Lebih jauh lagi, Malaysia menonjolkan tata kelola yang kokoh dan perhatian khusus kepada petani sawit. Organisasi seperti FELDA (Federasi Land Developmentt Authority) mengumpulkan para petani untuk berkebun sawit dan pemerintah menyadari pentingnya mendukung mereka. Bank di Malaysia secara proaktif terlibat dalam memastikan petani memiliki akses ke dana yang diperlukan untuk mengembangkan ladang sawit mereka. Pendekatan ini, yang dapat disebut sebagai “jemput bola,” memberikan dampak positif pada kemampuan petani untuk mengelola dan memperluas usaha mereka.
Selain itu, Malaysia memiliki sistem responsif yang dikenal sebagai Skema Stabilisasi Harga. Sistem ini menggunakan dana dari pajak dan iuran pengusaha sawit untuk mengatasi instabilitas harga minyak goreng dalam negeri. Hal ini memberikan kepastian harga kepada konsumen dan mendukung keberlanjutan ekonomi para pelaku usaha di industri sawit.
Pentingnya hilirisasi industri juga menjadi salah satu poin keunggulan Malaysia. Dengan memproduksi 100 turunan produk CPO, Malaysia telah berhasil menaikkan nilai tambah pada minyak sawitnya. Ini berbanding terbalik dengan Indonesia, yang baru memproduksi sekitar 47 turunan produk CPO. Dalam era globalisasi dan persaingan pasar yang ketat, kemampuan untuk mengolah minyak sawit menjadi produk konsumsi yang lebih tinggi dapat menjadi salah satu kunci keberhasilan.

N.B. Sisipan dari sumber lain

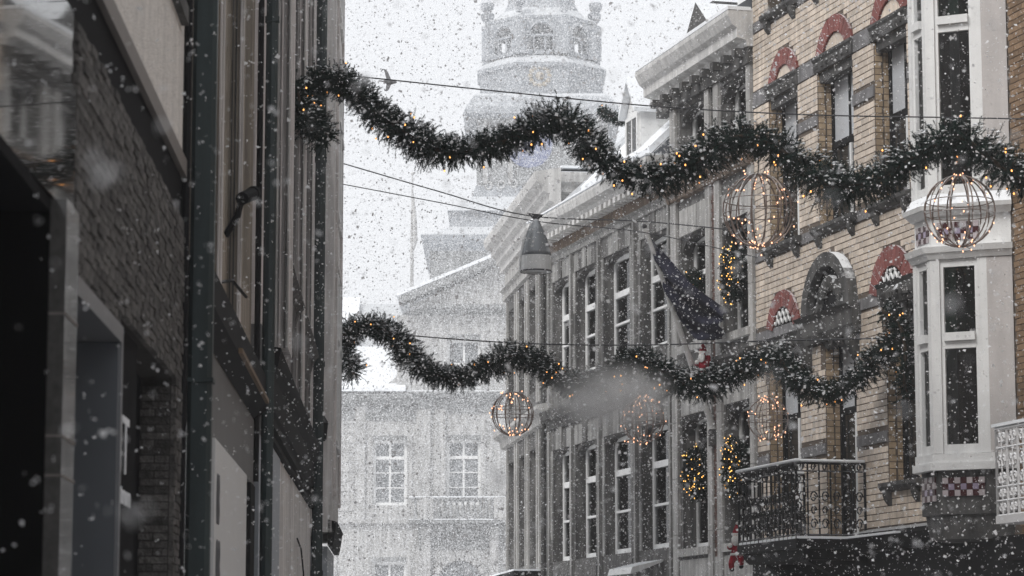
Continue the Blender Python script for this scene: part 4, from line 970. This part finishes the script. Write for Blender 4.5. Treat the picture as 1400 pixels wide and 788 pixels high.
for k in range(8):
    b = k*math.pi/4; xf = (wr(90)*math.cos(b), wr(90)*math.sin(b), b+math.pi/2)
    MB(xf).box(-0.42, 0.42, -0.05, 0.05, wz(8), wz(-36)).build('dome_niche', M['hall_d'], W_)

# thin flagstaff on the square
p = at(563, 418, 119.6)
fs = thing('flagstaff', 'thin pale flagstaff rising from the town hall roof in the snow', 'flagpole', tuple(p))
zt = at(566, 240, 119.6).z - p.z
MB().lathe([(0.085,-0.3),(0.08,zt*0.5),(0.05,zt*0.8),(0.03,zt)], 8).build('staff', M['hall'], fs)
MB().blob((0,0,zt+0.08), 0.08, 0.08, 0.1).build('finial', M['hall'], fs)
MB().tube([(0.05,-.05,zt*0.42),(0.14,-0.08,zt*0.5),(0.1,-0.05,zt*0.7),(0.04,-.03,zt*0.85)], [0.05,0.13,0.10,0.04], 6).build('furled_flag', M['hall'], fs)

# ================================================================== GARLANDS
def catmull(P, n):
    out = []
    P = [P[0]*2-P[1]] + P + [P[-1]*2-P[-2]]
    for i in range(1, len(P)-2):
        for k in range(n):
            t = k/n; a, b, c, d = P[i-1], P[i], P[i+1], P[i+2]
            out.append(0.5*((2*b)+(c-a)*t+(2*a-5*b+4*c-d)*t*t+(3*b-a-3*c+d)*t*t*t))
    out.append(P[-2]); return out
bulb_mesh = MB().blob((0,0,0), 0.0105, 0.0105, 0.0145, 6, 4).mesh('bulb', M['bulb'])
bulbp_mesh = MB().blob((0,0,0), 0.0095, 0.0095, 0.013, 6, 4).mesh('bulb', M['bulb_p'])
bulby_mesh = MB().blob((0,0,0), 0.0095, 0.0095, 0.0125, 6, 4).mesh('bulb', M['bulb_y'])
def sprigs(path, rad, per_m, seed, flat=None):
    """needled twigs sticking out all round a path: returns needle arrays, twig mesh, snow cushions, tips"""
    rg = np.random.default_rng(seed)
    V, Fc, SV, SF, tips = [], [], [], [], []
    nv = ns = 0
    for i in range(len(path)-1):
        a, b = np.array(path[i]), np.array(path[i+1]); L = np.linalg.norm(b-a)
        if L < 1e-6: continue
        d = (b-a)/L; up = np.array([0,0,1.0]) if abs(d[2]) < .9 else np.array([1.0,0,0])
        u = np.cross(d, up); u /= np.linalg.norm(u); w = np.cross(u, d)
        for _ in range(rg.poisson(per_m*L)):
            p = a + d*L*rg.random(); r = rad if not callable(rad) else rad(i/(len(path)-1))
            th = rg.random()*2*math.pi
            out = u*math.cos(th) + w*math.sin(th)
            ax = out*0.9 + d*rg.normal(0, .5) + np.array([0,0,-0.12]); ax /= np.linalg.norm(ax)
            base = p + out*r*0.25*rg.random(); tl = r*rg.uniform(0.55, 0.92) * (1.28 if rg.random() < .06 else 1.0)
            q = np.cross(ax, [0.3,0.5,0.8]); q /= np.linalg.norm(q); s = np.cross(ax, q)
            m = 56
            t = np.linspace(0.12, 1.0, m); an = rg.random(m)*2*math.pi
            root = base + ax*(tl*t)[:,None]
            dirn = q*np.cos(an)[:,None] + s*np.sin(an)[:,None]
            nl = 0.044*(1.05-0.2*t)*rg.uniform(.7,1.2,m)
            tip = root + (dirn*0.8 + ax*0.62)*nl[:,None]
            side = np.cross(dirn, ax)*0.0046
            vs = np.stack([root-side, root+side, tip], 1).reshape(-1,3)
            V.append(vs); Fc.append(np.arange(3*m).reshape(m,3)+nv); nv += 3*m
            tipp = base + ax*tl; tips.append((tipp, out))
            if out[2] > 0.10 and rg.random() < 0.50:
                c = base + ax*tl*rg.uniform(.6,1.0) + np.array([0,0,.012]); k = r*rg.uniform(.06,.15)
                o8 = np.array([[1,0,0],[0,1,0],[-1,0,0],[0,-1,0],[0,0,.45],[0,0,-.3]])*rg.uniform(.6,1.3,(6,3))*k
                SV.append(c+o8); SF.append(np.array([[0,1,4],[1,2,4],[2,3,4],[3,0,4],[1,0,5],[2,1,5],[3,2,5],[0,3,5]])+ns); ns += 6
    return V, Fc, SV, SF, tips
def np_mesh(name, V, F, mat_):
    V = np.concatenate(V) if isinstance(V, list) else V; F = np.concatenate(F) if isinstance(F, list) else F
    me = bpy.data.meshes.new(name)
    me.vertices.add(len(V)); me.vertices.foreach_set('co', V.astype(np.float32).ravel())
    me.loops.add(F.size); me.loops.foreach_set('vertex_index', F.astype(np.int32).ravel())
    me.polygons.add(len(F)); me.polygons.foreach_set('loop_start', np.arange(0, F.size, 3, dtype=np.int32)); me.polygons.foreach_set('loop_total', np.full(len(F), 3, dtype=np.int32))
    me.update(); me.materials.append(mat_); return me
def garland(root, path, rad, per_m, seed, nbulb, bm, with_snow=True):
    V, Fc, SV, SF, tips = sprigs(path, rad, per_m, seed)
    o = bpy.data.objects.new('needles', np_mesh('needles', V, Fc, M['needle'])); COL.objects.link(o); o.parent = root; o['kind'] = 'stuff'
    MB().tube(path, 0.03, 6).build('stem', M['twig'], root)
    if with_snow and SV:
        o = bpy.data.objects.new('lying_snow', np_mesh('lying_snow', SV, SF, M['snow'])); COL.objects.link(o); o.parent = root; o['kind'] = 'stuff'
    rg = np.random.default_rng(seed+1)
    idx = rg.choice(len(tips), min(nbulb, len(tips)), replace=False)
    for k in idx:
        p, out = tips[k]; inst('bulb', bm, root, tuple(p + out*0.004), scale=(1,)*3)

def ypath(pts, Y0, Y1, x0, x1, n=5):
    return [tuple(v) for v in catmull([at(x, y, Y0 + (Y1-Y0)*(x-x0)/(x1-x0)) for x, y in pts], n)]
up_pts = [(452,192),(432,170),(412,148),(412,122),(440,108),(480,118),(518,158),(560,186),(600,206),(640,206),(680,197),(715,184),(745,166),(775,166),(800,192),(830,224),(870,241),(910,241),(950,222),(985,198),(1020,186),(1050,197),(1080,214),(1105,232),(1140,256),(1180,252),(1212,240),(1250,216),(1285,194),(1318,190),(1350,214),(1380,235),(1420,252),(1460,262)]
G1 = thing('pine_garland', 'long upper pine garland with warm fairy lights hung high across the street', 'garland')
garland(G1, ypath(up_pts, 34.4, 32.3, 395, 1400), lambda t: (0.275 + 0.055*t)*(1 + 0.12*math.sin(t*37) + 0.09*math.sin(t*89+1)), 400, 3, 90, bulb_mesh)
lo_pts = [(484,512),(470,488),(468,462),(488,448),(515,448),(542,462),(562,490),(592,512),(630,517),(668,502),(700,487),(730,493),(760,516),(792,527),(825,524),(850,500),(878,490),(905,508),(940,527),(980,522),(1018,506),(1042,492),(1066,493),(1086,516),(1120,537),(1160,528),(1195,495),(1220,470),(1240,448)]
G2 = thing('pine_garland', 'lower pine garland swagged from the pale house end to the yellow house', 'garland')
garland(G2, ypath(lo_pts, 46.6, 38.6, 463, 1250), lambda t: (0.31 - 0.06*t)*(1 + 0.13*math.sin(t*41) + 0.09*math.sin(t*97)), 400, 5, 70, bulb_mesh)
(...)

BACA JUGA: Croplife Indonesia: Bioteknologi Dukung Ketahanan Pangan Nasional
Selain faktor-faktor di atas, Malaysia memiliki lembaga-lembaga pendukung yang kuat, termasuk MPOC (Malaysian Palm Oil Council) yang berfokus pada promosi minyak sawit di pasar internasional. Dana yang besar dari pungutan CESS dan dukungan pemerintah yang menyeluruh menciptakan lingkungan yang mendukung pertumbuhan dan inovasi di sektor ini.